A rangy southpaw, Dawson had begun his career by going 29-0 with 17 KOs. He suffered his first loss on Aug. 14, 2010, and the transfer of his WBC and IBO 175-pound titles, on an 11-round technical decision against Jean Pascal in Pascal’s hometown of Quebec City, Canada. But Dawson – whose resume to that point included victories over such quality opponents as Tomasz Adamek, Antonio Tarver (twice) and Glen Johnson — rebounded nicely, winning decisions over Adrian Diancou and Bernard Hopkins, the latter for Hopkins’ WBC light heavy belt that the ageless wonder from Philly had lifted from Pascal. Dawson might have made it two straight over Hopkins, but their first match, which initially was ruled a second-round TKO for the challenger, was changed to a no-decision because of the accidental injury (a dislocated shoulder) suffered by B-Hop when he was picked up and thrown to the canvas when the two fighters became entangled in a clinch.

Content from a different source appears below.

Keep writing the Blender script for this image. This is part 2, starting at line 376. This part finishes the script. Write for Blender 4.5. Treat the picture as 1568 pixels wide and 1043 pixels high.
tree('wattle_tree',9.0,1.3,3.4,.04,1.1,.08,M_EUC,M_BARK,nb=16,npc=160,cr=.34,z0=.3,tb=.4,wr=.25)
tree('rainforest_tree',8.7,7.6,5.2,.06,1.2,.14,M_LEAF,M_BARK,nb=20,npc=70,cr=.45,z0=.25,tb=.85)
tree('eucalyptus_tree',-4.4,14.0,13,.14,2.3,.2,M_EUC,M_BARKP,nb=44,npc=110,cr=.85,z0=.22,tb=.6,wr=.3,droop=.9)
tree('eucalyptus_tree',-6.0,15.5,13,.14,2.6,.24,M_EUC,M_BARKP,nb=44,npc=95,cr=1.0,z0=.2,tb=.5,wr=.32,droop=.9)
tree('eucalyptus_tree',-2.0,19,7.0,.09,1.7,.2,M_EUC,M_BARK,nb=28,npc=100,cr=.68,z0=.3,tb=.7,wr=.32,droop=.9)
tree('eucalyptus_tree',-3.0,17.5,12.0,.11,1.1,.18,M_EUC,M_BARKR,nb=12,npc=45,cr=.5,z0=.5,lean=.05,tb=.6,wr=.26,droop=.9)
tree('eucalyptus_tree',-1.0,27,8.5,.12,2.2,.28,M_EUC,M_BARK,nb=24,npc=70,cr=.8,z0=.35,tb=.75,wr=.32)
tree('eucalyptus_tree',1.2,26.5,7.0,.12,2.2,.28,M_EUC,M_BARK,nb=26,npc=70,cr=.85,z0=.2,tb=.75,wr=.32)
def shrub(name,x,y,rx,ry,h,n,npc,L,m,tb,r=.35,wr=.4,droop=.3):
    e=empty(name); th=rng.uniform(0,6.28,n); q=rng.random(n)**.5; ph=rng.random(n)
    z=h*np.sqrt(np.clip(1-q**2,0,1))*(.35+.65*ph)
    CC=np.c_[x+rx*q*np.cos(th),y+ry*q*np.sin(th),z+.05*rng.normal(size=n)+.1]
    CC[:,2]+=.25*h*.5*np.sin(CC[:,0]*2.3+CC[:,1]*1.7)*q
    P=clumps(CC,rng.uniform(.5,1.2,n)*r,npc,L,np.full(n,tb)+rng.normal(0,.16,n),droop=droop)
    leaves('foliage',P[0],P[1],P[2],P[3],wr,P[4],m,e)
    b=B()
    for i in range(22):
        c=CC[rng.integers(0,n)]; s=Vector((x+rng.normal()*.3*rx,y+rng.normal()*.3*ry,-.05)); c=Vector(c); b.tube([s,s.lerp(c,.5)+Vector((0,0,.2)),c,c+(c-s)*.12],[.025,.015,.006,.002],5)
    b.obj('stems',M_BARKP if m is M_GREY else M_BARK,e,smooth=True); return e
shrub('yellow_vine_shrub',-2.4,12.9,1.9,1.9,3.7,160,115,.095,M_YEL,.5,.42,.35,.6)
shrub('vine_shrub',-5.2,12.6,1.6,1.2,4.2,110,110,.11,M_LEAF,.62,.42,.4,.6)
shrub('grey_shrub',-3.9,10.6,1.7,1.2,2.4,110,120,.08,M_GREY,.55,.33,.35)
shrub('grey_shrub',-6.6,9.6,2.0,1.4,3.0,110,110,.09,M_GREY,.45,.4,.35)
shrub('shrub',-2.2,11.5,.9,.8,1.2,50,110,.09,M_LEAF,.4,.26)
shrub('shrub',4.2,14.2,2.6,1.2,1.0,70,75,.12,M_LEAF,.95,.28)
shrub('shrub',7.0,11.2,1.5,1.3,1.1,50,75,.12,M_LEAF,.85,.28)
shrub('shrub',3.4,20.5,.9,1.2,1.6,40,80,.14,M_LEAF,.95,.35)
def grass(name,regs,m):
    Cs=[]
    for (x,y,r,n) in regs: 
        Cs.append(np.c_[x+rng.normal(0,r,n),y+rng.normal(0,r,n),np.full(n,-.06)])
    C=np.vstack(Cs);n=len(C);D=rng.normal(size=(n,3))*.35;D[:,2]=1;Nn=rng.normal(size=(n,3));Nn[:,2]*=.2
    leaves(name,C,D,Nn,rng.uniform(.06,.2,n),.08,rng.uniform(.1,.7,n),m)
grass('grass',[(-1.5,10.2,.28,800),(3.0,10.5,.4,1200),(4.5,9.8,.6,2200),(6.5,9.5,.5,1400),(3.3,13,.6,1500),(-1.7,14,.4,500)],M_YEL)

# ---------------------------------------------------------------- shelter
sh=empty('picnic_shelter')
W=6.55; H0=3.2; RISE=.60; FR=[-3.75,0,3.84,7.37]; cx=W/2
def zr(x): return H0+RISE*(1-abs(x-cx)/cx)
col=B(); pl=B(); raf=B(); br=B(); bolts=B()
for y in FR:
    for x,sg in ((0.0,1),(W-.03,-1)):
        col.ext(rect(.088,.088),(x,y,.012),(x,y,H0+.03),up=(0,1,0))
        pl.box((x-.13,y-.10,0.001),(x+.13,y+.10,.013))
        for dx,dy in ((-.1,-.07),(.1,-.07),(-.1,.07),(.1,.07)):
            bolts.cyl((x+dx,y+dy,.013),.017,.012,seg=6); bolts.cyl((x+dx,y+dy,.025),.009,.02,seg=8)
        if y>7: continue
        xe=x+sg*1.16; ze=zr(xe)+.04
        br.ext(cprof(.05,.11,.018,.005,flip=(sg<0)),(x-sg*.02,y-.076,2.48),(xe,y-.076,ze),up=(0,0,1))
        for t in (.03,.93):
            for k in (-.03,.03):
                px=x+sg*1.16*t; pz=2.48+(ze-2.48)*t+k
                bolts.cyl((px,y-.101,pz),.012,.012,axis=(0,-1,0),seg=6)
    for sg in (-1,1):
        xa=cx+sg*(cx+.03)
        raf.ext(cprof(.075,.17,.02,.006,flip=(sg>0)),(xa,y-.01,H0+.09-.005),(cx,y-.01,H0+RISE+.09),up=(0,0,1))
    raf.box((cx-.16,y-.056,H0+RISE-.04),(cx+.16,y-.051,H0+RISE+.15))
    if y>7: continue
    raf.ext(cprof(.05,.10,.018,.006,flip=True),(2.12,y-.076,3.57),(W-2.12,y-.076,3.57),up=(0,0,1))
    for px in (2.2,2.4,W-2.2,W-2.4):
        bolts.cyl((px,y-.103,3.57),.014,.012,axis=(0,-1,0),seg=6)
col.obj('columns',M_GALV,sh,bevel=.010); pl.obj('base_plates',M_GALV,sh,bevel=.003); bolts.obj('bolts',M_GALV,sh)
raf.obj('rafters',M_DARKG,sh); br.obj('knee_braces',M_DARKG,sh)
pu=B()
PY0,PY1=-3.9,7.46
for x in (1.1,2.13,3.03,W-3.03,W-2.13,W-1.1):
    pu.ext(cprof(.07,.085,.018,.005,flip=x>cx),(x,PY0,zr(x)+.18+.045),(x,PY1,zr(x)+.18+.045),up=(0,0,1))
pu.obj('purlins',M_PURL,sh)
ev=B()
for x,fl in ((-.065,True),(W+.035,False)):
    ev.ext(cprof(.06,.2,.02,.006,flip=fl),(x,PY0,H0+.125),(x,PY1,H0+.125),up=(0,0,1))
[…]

Dawson then opted, perhaps unwisely, to trim down to super middleweight for a high-visibility shot at WBC/WBA 168-pound ruler Andre Ward. Demonstrating that he was indeed still at the top of his game, and that Dawson apparently wasn’t, Ward registered knockdowns in the third, fourth and 10th round. A badly beaten Dawson, when asked if he was able to continue after the last knockdown, told referee Steve Smoger he was able to continue, but his response was less than enthusiastic. Asked again if he wanted to go on, Dawson said, “I’m done.”
That answer might have been more comprehensive than anyone could have imagined at the time.